## Given request:
Find each line containing the string "Write". Copy it.

## Data extract:
● ● ● ●

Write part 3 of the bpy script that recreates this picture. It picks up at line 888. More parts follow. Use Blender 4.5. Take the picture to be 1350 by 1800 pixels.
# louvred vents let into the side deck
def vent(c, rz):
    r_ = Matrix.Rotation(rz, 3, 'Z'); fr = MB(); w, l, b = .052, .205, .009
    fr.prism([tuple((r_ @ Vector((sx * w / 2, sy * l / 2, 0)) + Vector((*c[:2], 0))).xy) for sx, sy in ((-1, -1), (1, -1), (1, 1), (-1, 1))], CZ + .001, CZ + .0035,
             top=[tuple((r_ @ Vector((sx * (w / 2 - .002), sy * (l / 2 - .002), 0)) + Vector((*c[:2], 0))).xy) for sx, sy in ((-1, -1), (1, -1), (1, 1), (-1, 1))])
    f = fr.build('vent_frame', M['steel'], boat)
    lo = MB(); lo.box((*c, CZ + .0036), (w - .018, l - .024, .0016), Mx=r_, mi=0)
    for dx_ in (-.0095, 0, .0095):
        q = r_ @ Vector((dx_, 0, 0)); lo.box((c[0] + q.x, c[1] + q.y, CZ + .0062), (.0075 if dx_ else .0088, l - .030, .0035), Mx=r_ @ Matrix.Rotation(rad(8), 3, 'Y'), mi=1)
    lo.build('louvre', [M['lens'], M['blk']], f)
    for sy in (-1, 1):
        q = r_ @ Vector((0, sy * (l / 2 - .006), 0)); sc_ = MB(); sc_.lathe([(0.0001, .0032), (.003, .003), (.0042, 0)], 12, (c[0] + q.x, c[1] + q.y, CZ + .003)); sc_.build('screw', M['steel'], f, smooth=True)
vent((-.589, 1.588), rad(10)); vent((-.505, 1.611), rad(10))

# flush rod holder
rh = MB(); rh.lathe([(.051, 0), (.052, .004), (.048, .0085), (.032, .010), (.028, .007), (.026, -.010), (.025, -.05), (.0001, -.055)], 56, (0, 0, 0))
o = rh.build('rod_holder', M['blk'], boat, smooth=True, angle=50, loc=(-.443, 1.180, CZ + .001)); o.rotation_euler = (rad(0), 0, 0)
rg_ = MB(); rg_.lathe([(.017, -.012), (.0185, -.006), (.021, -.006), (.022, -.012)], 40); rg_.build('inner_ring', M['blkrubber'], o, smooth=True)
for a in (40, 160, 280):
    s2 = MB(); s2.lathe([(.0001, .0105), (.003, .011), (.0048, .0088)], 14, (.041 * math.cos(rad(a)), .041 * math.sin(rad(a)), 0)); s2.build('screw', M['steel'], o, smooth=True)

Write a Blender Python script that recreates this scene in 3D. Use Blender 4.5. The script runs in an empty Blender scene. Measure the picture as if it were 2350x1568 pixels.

● ● ● ●

## Worked solution:
Write part 3 of the bpy script that recreates this picture. It picks up at line 888. More parts follow. Use Blender 4.5. Take the picture to be 1350 by 1800 pixels.
Write a Blender Python script that recreates this scene in 3D. Use Blender 4.5. The script runs in an empty Blender scene. Measure the picture as if it were 2350x1568 pixels.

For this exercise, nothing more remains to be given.